Stored entries
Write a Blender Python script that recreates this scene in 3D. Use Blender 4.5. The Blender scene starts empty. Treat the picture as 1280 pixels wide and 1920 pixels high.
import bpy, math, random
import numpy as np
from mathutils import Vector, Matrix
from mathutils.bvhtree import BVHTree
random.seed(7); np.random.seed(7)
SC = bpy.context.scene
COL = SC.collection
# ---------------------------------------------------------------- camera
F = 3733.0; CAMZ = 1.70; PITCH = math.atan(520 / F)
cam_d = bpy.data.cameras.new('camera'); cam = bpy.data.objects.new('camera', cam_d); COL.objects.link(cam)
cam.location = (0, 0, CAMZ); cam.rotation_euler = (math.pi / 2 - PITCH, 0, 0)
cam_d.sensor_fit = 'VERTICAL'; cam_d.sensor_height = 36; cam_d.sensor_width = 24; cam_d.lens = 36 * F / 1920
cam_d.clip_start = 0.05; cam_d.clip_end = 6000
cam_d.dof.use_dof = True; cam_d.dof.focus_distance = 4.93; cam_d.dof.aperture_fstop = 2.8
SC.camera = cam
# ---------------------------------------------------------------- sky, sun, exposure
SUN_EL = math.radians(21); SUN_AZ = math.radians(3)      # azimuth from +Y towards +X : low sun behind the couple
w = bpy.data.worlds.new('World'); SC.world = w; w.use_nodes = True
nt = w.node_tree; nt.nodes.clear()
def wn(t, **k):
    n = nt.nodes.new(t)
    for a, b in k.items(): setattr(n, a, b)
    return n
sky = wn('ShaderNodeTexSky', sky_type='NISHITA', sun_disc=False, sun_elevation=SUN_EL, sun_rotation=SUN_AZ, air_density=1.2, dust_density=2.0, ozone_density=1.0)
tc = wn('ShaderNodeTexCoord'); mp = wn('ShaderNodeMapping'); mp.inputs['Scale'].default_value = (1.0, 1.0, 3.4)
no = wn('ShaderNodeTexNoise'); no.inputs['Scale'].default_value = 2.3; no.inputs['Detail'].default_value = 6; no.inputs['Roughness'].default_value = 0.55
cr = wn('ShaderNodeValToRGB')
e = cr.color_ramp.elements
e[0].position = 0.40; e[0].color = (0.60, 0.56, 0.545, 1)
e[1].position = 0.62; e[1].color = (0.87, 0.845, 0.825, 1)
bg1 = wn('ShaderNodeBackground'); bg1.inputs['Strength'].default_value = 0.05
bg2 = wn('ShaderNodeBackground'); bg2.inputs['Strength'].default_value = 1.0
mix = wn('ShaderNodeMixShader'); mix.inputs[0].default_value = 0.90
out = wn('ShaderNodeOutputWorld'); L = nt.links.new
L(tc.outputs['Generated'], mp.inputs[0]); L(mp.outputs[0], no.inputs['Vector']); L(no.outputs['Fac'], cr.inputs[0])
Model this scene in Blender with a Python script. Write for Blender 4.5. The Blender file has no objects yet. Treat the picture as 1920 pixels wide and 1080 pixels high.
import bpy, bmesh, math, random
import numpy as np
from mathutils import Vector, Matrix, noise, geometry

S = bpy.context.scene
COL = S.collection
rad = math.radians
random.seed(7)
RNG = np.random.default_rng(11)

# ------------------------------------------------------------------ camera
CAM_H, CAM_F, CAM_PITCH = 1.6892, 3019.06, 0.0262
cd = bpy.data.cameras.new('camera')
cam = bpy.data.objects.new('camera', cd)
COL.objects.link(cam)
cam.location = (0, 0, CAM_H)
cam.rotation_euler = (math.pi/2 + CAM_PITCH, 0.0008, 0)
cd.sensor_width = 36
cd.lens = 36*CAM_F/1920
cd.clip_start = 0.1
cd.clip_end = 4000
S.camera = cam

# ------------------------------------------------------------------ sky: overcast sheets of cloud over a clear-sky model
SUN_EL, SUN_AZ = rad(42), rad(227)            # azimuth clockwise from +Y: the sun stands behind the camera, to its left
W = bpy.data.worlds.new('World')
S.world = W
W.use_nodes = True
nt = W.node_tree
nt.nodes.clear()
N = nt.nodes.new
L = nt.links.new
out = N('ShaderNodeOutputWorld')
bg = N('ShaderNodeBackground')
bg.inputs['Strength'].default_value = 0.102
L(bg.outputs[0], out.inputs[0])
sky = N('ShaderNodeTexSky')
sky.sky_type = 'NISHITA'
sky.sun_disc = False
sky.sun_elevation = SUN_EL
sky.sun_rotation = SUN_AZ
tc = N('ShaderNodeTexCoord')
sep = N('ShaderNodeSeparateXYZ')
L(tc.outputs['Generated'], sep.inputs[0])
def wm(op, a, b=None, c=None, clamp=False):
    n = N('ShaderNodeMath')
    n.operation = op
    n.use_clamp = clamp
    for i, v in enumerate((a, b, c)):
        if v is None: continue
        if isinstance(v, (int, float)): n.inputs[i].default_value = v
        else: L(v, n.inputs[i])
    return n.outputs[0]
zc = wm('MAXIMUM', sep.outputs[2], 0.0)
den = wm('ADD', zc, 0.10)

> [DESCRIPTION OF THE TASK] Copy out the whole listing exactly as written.

> [EXERCISE RESPONSE]
Write a Blender Python script that recreates this scene in 3D. Use Blender 4.5. The Blender scene starts empty. Treat the picture as 1280 pixels wide and 1920 pixels high.
import bpy, math, random
import numpy as np
from mathutils import Vector, Matrix
from mathutils.bvhtree import BVHTree
random.seed(7); np.random.seed(7)
SC = bpy.context.scene
COL = SC.collection
# ---------------------------------------------------------------- camera
F = 3733.0; CAMZ = 1.70; PITCH = math.atan(520 / F)
cam_d = bpy.data.cameras.new('camera'); cam = bpy.data.objects.new('camera', cam_d); COL.objects.link(cam)
cam.location = (0, 0, CAMZ); cam.rotation_euler = (math.pi / 2 - PITCH, 0, 0)
cam_d.sensor_fit = 'VERTICAL'; cam_d.sensor_height = 36; cam_d.sensor_width = 24; cam_d.lens = 36 * F / 1920
cam_d.clip_start = 0.05; cam_d.clip_end = 6000
cam_d.dof.use_dof = True; cam_d.dof.focus_distance = 4.93; cam_d.dof.aperture_fstop = 2.8
SC.camera = cam
# ---------------------------------------------------------------- sky, sun, exposure
SUN_EL = math.radians(21); SUN_AZ = math.radians(3)      # azimuth from +Y towards +X : low sun behind the couple
w = bpy.data.worlds.new('World'); SC.world = w; w.use_nodes = True
nt = w.node_tree; nt.nodes.clear()
def wn(t, **k):
    n = nt.nodes.new(t)
    for a, b in k.items(): setattr(n, a, b)
    return n
sky = wn('ShaderNodeTexSky', sky_type='NISHITA', sun_disc=False, sun_elevation=SUN_EL, sun_rotation=SUN_AZ, air_density=1.2, dust_density=2.0, ozone_density=1.0)
tc = wn('ShaderNodeTexCoord'); mp = wn('ShaderNodeMapping'); mp.inputs['Scale'].default_value = (1.0, 1.0, 3.4)
no = wn('ShaderNodeTexNoise'); no.inputs['Scale'].default_value = 2.3; no.inputs['Detail'].default_value = 6; no.inputs['Roughness'].default_value = 0.55
cr = wn('ShaderNodeValToRGB')
e = cr.color_ramp.elements
e[0].position = 0.40; e[0].color = (0.60, 0.56, 0.545, 1)
e[1].position = 0.62; e[1].color = (0.87, 0.845, 0.825, 1)
bg1 = wn('ShaderNodeBackground'); bg1.inputs['Strength'].default_value = 0.05
bg2 = wn('ShaderNodeBackground'); bg2.inputs['Strength'].default_value = 1.0
mix = wn('ShaderNodeMixShader'); mix.inputs[0].default_value = 0.90
out = wn('ShaderNodeOutputWorld'); L = nt.links.new
L(tc.outputs['Generated'], mp.inputs[0]); L(mp.outputs[0], no.inputs['Vector']); L(no.outputs['Fac'], cr.inputs[0])
Model this scene in Blender with a Python script. Write for Blender 4.5. The Blender file has no objects yet. Treat the picture as 1920 pixels wide and 1080 pixels high.
import bpy, bmesh, math, random
import numpy as np
from mathutils import Vector, Matrix, noise, geometry

S = bpy.context.scene
COL = S.collection
rad = math.radians
random.seed(7)
RNG = np.random.default_rng(11)

# ------------------------------------------------------------------ camera
CAM_H, CAM_F, CAM_PITCH = 1.6892, 3019.06, 0.0262
cd = bpy.data.cameras.new('camera')
cam = bpy.data.objects.new('camera', cd)
COL.objects.link(cam)
cam.location = (0, 0, CAM_H)
cam.rotation_euler = (math.pi/2 + CAM_PITCH, 0.0008, 0)
cd.sensor_width = 36
cd.lens = 36*CAM_F/1920
cd.clip_start = 0.1
cd.clip_end = 4000
S.camera = cam

# ------------------------------------------------------------------ sky: overcast sheets of cloud over a clear-sky model
SUN_EL, SUN_AZ = rad(42), rad(227)            # azimuth clockwise from +Y: the sun stands behind the camera, to its left
W = bpy.data.worlds.new('World')
S.world = W
W.use_nodes = True
nt = W.node_tree
nt.nodes.clear()
N = nt.nodes.new
L = nt.links.new
out = N('ShaderNodeOutputWorld')
bg = N('ShaderNodeBackground')
bg.inputs['Strength'].default_value = 0.102
L(bg.outputs[0], out.inputs[0])
sky = N('ShaderNodeTexSky')
sky.sky_type = 'NISHITA'
sky.sun_disc = False
sky.sun_elevation = SUN_EL
sky.sun_rotation = SUN_AZ
tc = N('ShaderNodeTexCoord')
sep = N('ShaderNodeSeparateXYZ')
L(tc.outputs['Generated'], sep.inputs[0])
def wm(op, a, b=None, c=None, clamp=False):
    n = N('ShaderNodeMath')
    n.operation = op
    n.use_clamp = clamp
    for i, v in enumerate((a, b, c)):
        if v is None: continue
        if isinstance(v, (int, float)): n.inputs[i].default_value = v
        else: L(v, n.inputs[i])
    return n.outputs[0]
zc = wm('MAXIMUM', sep.outputs[2], 0.0)
den = wm('ADD', zc, 0.10)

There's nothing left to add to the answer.